[GIVEN DATA]
◆ ◆ ◆ ◆
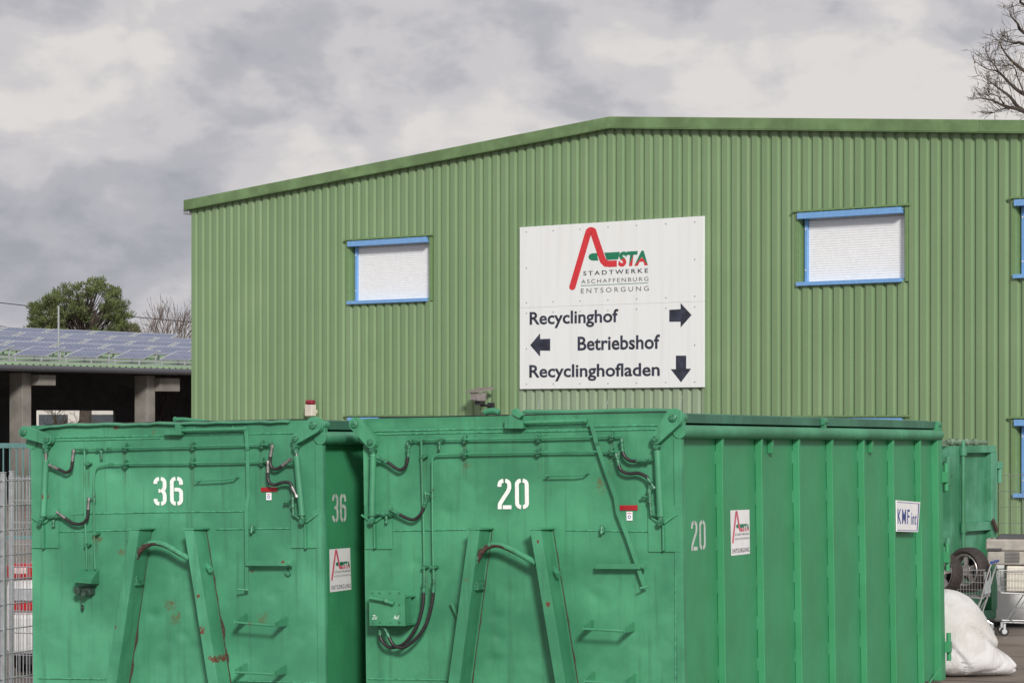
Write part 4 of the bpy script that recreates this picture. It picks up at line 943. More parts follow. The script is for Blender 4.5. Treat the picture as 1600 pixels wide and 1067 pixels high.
# ------------------------------------------------------------------ shopping carts and what they carry
def cartpos(px, Y, ang): 
    c, s = math.cos(ang), math.sin(ang); p = at(px, Y)
    return Matrix(((c, -s, 0, p.x), (s, c, 0, p.y), (0, 0, 1, 0), (0, 0, 0, 1))) @ Matrix.Scale(.84, 4)
def make_cart(M, label, handle_col=True):
    # local +x is forward (nose), handle at x=0
    e = empty('shopping_cart', M); tag(e, label, 'shopping cart', 'shopping carts at the back right')
    w0, w1 = .27, .21; x0, x1 = .06, .92; zb0, zb1, zt = .56, .60, .93
    def cor(t, zt_): # t 0..1 along, returns half width
        return w0 + (w1 - w0)*t
    mb = MB(); n = 22
    for i in range(n + 1):
        t = i/n; x = x0 + (x1-x0)*t; h = cor(t, 0); zb = zb0 + (zb1 - zb0)*t
        mb.tube([(x, -h, zt - .04*t), (x, -h + .02, zb), (x, h - .02, zb), (x, h, zt - .04*t)], .0028, 5, False)
    for i in range(11):
        f = -1 + 2*i/10
        mb.tube([(x0, f*(w0-.02), zb0), (x1, f*(w1-.02), zb1), (x1 + .03, f*w1, zt - .04)], .0028, 5, False)
        mb.tube([(x0, f*(w0-.02), zb0), (x0, f*w0, zt)], .0028, 5, False)
    for z in (.66, .76, .86):
        k = (z - zb0)/(zt - zb0); mb.tube([(x0, -w0 + .02*(1-k), z), (x1, -w1 + .02*(1-k), z + .01), (x1, w1 - .02*(1-k), z + .01), (x0, w0 - .02*(1-k), z), (x0, -w0 + .02*(1-k), z)], .003, 5, False)
    mb.build('basket', m_chrome, e)
    mb = MB(); mb.tube([(x0, -w0, zt), (x1 + .03, -w1, zt - .04), (x1 + .03, w1, zt - .04), (x0, w0, zt), (x0, -w0, zt)], .006, 8)
    for sy in (-1, 1):
        mb.tube(spl([(-.04, sy*.24, 1.02), (.03, sy*.25, .80), (.10, sy*.25, .52), (.16, sy*.25, .32), (.10, sy*.255, .22), (.02, sy*.26, .17)], 4), .0125, 8)
        mb.tube([(.02, sy*.26, .17), (.5, sy*.23, .18), (.88, sy*.19, .19)], .011, 8)
        mb.tube([(.10, sy*.25, .53), (.30, sy*.23, .18)], .008, 8); mb.tube([(.55, sy*.23, .57), (.80, sy*.20, .19)], .008, 8)
        mb.tube([(x0, sy*.25, zb0 - .012), (x1, sy*.20, zb1 - .012)], .010, 8)
    for x in (.25, .5, .75): mb.tube([(x, -.24, .20), (x, .24, .20)], .006, 6)
    mb.tube([(.3, -.23, .36), (.7, -.21, .36)], .006, 6); mb.tube([(.88, -.19, .19), (.88, .19, .19)], .011, 8)
    mb.build('frame', m_chrome, e)
    mb = MB(); mb.tube([(-.045, -.27, 1.03), (-.045, .27, 1.03)], .019, 10); mb.build('handle', plain('blue_handle', (.02, .07, .30), .4), e)
    mb = MB(); mb.box((x0 - .015, -.24, .60), (x0 - .008, .24, .90)); mb.build('child_seat_flap', plain('seat_flap', (.40, .45, .47), .4), e, bev=.003)
    for sx, sy in ((.03, -1), (.03, 1), (.87, -1), (.87, 1)):
        yy = sy*(.26 if sx < .1 else .19)
        w = MB(); w.tube([(sx, yy - .016, .065), (sx, yy + .016, .065)], .062, 18); wh = w.build('wheel', m_tyre, e, bev=.006)
        w = MB(); w.tube([(sx, yy - .018, .065), (sx, yy + .018, .065)], .035, 14); w.build('hub', m_galv, wh)
        w = MB(); w.flat([(sx, yy - .025, .06), (sx, yy - .025, .16)], .03, .004, (0, -1, 0)); w.flat([(sx, yy + .021, .06), (sx, yy + .021, .16)], .03, .004, (0, -1, 0)); w.box((sx - .015, yy - .029, .161), (sx + .015, yy + .025, .175)); w.build('fork', m_galv, wh)
    return e
Yc = 32.3
cartA = make_cart(cartpos(1668, Yc + .3, R(176)), 'chrome shopping cart at the right edge, carrying the grey cool box')
cartB = make_cart(cartpos(1549, Yc - .1, R(161)), 'chrome shopping cart with blue handle behind the white sack, holding a car wheel')
MA = cartA.matrix_world
# cream box inside cart A
mb = MB(); mb.box((.14, -.17, .605), (.84, .17, .955)); o = mb.build('cream_box', m_cream, None, bev=.02); o.matrix_world = MA; tag(o, 'cream enamel box lying in the cart under the cool box', 'box')
# cool box on top
ck = empty('cool_box', MA @ Matrix.Translation((.66, -.02, .965)) @ Matrix.Rotation(R(172), 4, 'Z') @ Matrix.Scale(1.12, 4)); tag(ck, 'grey cool box with dark lid balanced on top of the shopping cart', 'cool box')
mb = MB(); mb.box((-.37, -.20, 0), (.37, .20, .17)); mb.box((-.385, -.215, .171), (.385, .215, .315)); mb.build('body', m_cool, ck, bev=.022)
mb = MB(); mb.hexa([(-.27, -.20, .316), (.38, -.20, .316), (.38, .20, .316), (-.27, .20, .316), (-.22, -.17, .365), (.36, -.17, .365), (.36, .17, .365), (-.22, .17, .365)]); mb.build('lid', m_coollid, ck, bev=.012)
mb = MB()
for k in range(8): mb.box((-.16, -.208, .03 + k*.017), (.02, -.2005, .038 + k*.017))
mb.build('vent_grille', m_coollid, ck)
mb = MB(); mb.box((-.36, -.225, .175), (-.19, -.2155, .205)); mb.build('latch', m_coollid, ck, bev=.003)
mb = MB()
for x in (-.31, -.25): mb.tube([(x, -.19, .318), (x, -.19, .328)], .012, 8)
mb.build('lid_screws', m_rust, ck)
# white freezer cabinet behind
mb = MB(); p = at(1552, 33.9); mb.box((0, 0, .06), (1.3, .7, .90)); fz = mb.build('chest_body', m_wbox, None, bev=.03)
fe = empty('chest_freezer', Matrix.Translation(p) @ Matrix.Rotation(R(6), 4, 'Z')); tag(fe, 'white chest freezer standing on the yard behind the shopping carts', 'freezer'); fz.name = 'body'; fz.parent = fe
mb = MB(); mb.box((.05, .05, 0), (1.25, .65, .059)); mb.build('plinth', m_dark, fe)
mb = MB(); mb.box((-.01, -.012, .905), (1.31, .70, .96)); mb.build('lid', m_wbox, fe, bev=.015)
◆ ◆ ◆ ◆
[REQUIREMENTS]
Every line is to be duplicated exactly, though pictures stay out.

[REPLY]
Write part 4 of the bpy script that recreates this picture. It picks up at line 943. More parts follow. The script is for Blender 4.5. Treat the picture as 1600 pixels wide and 1067 pixels high.
# ------------------------------------------------------------------ shopping carts and what they carry
def cartpos(px, Y, ang): 
    c, s = math.cos(ang), math.sin(ang); p = at(px, Y)
    return Matrix(((c, -s, 0, p.x), (s, c, 0, p.y), (0, 0, 1, 0), (0, 0, 0, 1))) @ Matrix.Scale(.84, 4)
def make_cart(M, label, handle_col=True):
    # local +x is forward (nose), handle at x=0
    e = empty('shopping_cart', M); tag(e, label, 'shopping cart', 'shopping carts at the back right')
    w0, w1 = .27, .21; x0, x1 = .06, .92; zb0, zb1, zt = .56, .60, .93
    def cor(t, zt_): # t 0..1 along, returns half width
        return w0 + (w1 - w0)*t
    mb = MB(); n = 22
    for i in range(n + 1):
        t = i/n; x = x0 + (x1-x0)*t; h = cor(t, 0); zb = zb0 + (zb1 - zb0)*t
        mb.tube([(x, -h, zt - .04*t), (x, -h + .02, zb), (x, h - .02, zb), (x, h, zt - .04*t)], .0028, 5, False)
    for i in range(11):
        f = -1 + 2*i/10
        mb.tube([(x0, f*(w0-.02), zb0), (x1, f*(w1-.02), zb1), (x1 + .03, f*w1, zt - .04)], .0028, 5, False)
        mb.tube([(x0, f*(w0-.02), zb0), (x0, f*w0, zt)], .0028, 5, False)
    for z in (.66, .76, .86):
        k = (z - zb0)/(zt - zb0); mb.tube([(x0, -w0 + .02*(1-k), z), (x1, -w1 + .02*(1-k), z + .01), (x1, w1 - .02*(1-k), z + .01), (x0, w0 - .02*(1-k), z), (x0, -w0 + .02*(1-k), z)], .003, 5, False)
    mb.build('basket', m_chrome, e)
    mb = MB(); mb.tube([(x0, -w0, zt), (x1 + .03, -w1, zt - .04), (x1 + .03, w1, zt - .04), (x0, w0, zt), (x0, -w0, zt)], .006, 8)
    for sy in (-1, 1):
        mb.tube(spl([(-.04, sy*.24, 1.02), (.03, sy*.25, .80), (.10, sy*.25, .52), (.16, sy*.25, .32), (.10, sy*.255, .22), (.02, sy*.26, .17)], 4), .0125, 8)
        mb.tube([(.02, sy*.26, .17), (.5, sy*.23, .18), (.88, sy*.19, .19)], .011, 8)
        mb.tube([(.10, sy*.25, .53), (.30, sy*.23, .18)], .008, 8); mb.tube([(.55, sy*.23, .57), (.80, sy*.20, .19)], .008, 8)
        mb.tube([(x0, sy*.25, zb0 - .012), (x1, sy*.20, zb1 - .012)], .010, 8)
    for x in (.25, .5, .75): mb.tube([(x, -.24, .20), (x, .24, .20)], .006, 6)
    mb.tube([(.3, -.23, .36), (.7, -.21, .36)], .006, 6); mb.tube([(.88, -.19, .19), (.88, .19, .19)], .011, 8)
    mb.build('frame', m_chrome, e)
    mb = MB(); mb.tube([(-.045, -.27, 1.03), (-.045, .27, 1.03)], .019, 10); mb.build('handle', plain('blue_handle', (.02, .07, .30), .4), e)
    mb = MB(); mb.box((x0 - .015, -.24, .60), (x0 - .008, .24, .90)); mb.build('child_seat_flap', plain('seat_flap', (.40, .45, .47), .4), e, bev=.003)
    for sx, sy in ((.03, -1), (.03, 1), (.87, -1), (.87, 1)):
        yy = sy*(.26 if sx < .1 else .19)
        w = MB(); w.tube([(sx, yy - .016, .065), (sx, yy + .016, .065)], .062, 18); wh = w.build('wheel', m_tyre, e, bev=.006)
        w = MB(); w.tube([(sx, yy - .018, .065), (sx, yy + .018, .065)], .035, 14); w.build('hub', m_galv, wh)
        w = MB(); w.flat([(sx, yy - .025, .06), (sx, yy - .025, .16)], .03, .004, (0, -1, 0)); w.flat([(sx, yy + .021, .06), (sx, yy + .021, .16)], .03, .004, (0, -1, 0)); w.box((sx - .015, yy - .029, .161), (sx + .015, yy + .025, .175)); w.build('fork', m_galv, wh)
    return e
Yc = 32.3
cartA = make_cart(cartpos(1668, Yc + .3, R(176)), 'chrome shopping cart at the right edge, carrying the grey cool box')
cartB = make_cart(cartpos(1549, Yc - .1, R(161)), 'chrome shopping cart with blue handle behind the white sack, holding a car wheel')
MA = cartA.matrix_world
# cream box inside cart A
mb = MB(); mb.box((.14, -.17, .605), (.84, .17, .955)); o = mb.build('cream_box', m_cream, None, bev=.02); o.matrix_world = MA; tag(o, 'cream enamel box lying in the cart under the cool box', 'box')
# cool box on top
ck = empty('cool_box', MA @ Matrix.Translation((.66, -.02, .965)) @ Matrix.Rotation(R(172), 4, 'Z') @ Matrix.Scale(1.12, 4)); tag(ck, 'grey cool box with dark lid balanced on top of the shopping cart', 'cool box')
mb = MB(); mb.box((-.37, -.20, 0), (.37, .20, .17)); mb.box((-.385, -.215, .171), (.385, .215, .315)); mb.build('body', m_cool, ck, bev=.022)
mb = MB(); mb.hexa([(-.27, -.20, .316), (.38, -.20, .316), (.38, .20, .316), (-.27, .20, .316), (-.22, -.17, .365), (.36, -.17, .365), (.36, .17, .365), (-.22, .17, .365)]); mb.build('lid', m_coollid, ck, bev=.012)
mb = MB()
for k in range(8): mb.box((-.16, -.208, .03 + k*.017), (.02, -.2005, .038 + k*.017))
mb.build('vent_grille', m_coollid, ck)
mb = MB(); mb.box((-.36, -.225, .175), (-.19, -.2155, .205)); mb.build('latch', m_coollid, ck, bev=.003)
mb = MB()
for x in (-.31, -.25): mb.tube([(x, -.19, .318), (x, -.19, .328)], .012, 8)
mb.build('lid_screws', m_rust, ck)
# white freezer cabinet behind
mb = MB(); p = at(1552, 33.9); mb.box((0, 0, .06), (1.3, .7, .90)); fz = mb.build('chest_body', m_wbox, None, bev=.03)
fe = empty('chest_freezer', Matrix.Translation(p) @ Matrix.Rotation(R(6), 4, 'Z')); tag(fe, 'white chest freezer standing on the yard behind the shopping carts', 'freezer'); fz.name = 'body'; fz.parent = fe
mb = MB(); mb.box((.05, .05, 0), (1.25, .65, .059)); mb.build('plinth', m_dark, fe)
mb = MB(); mb.box((-.01, -.012, .905), (1.31, .70, .96)); mb.build('lid', m_wbox, fe, bev=.015)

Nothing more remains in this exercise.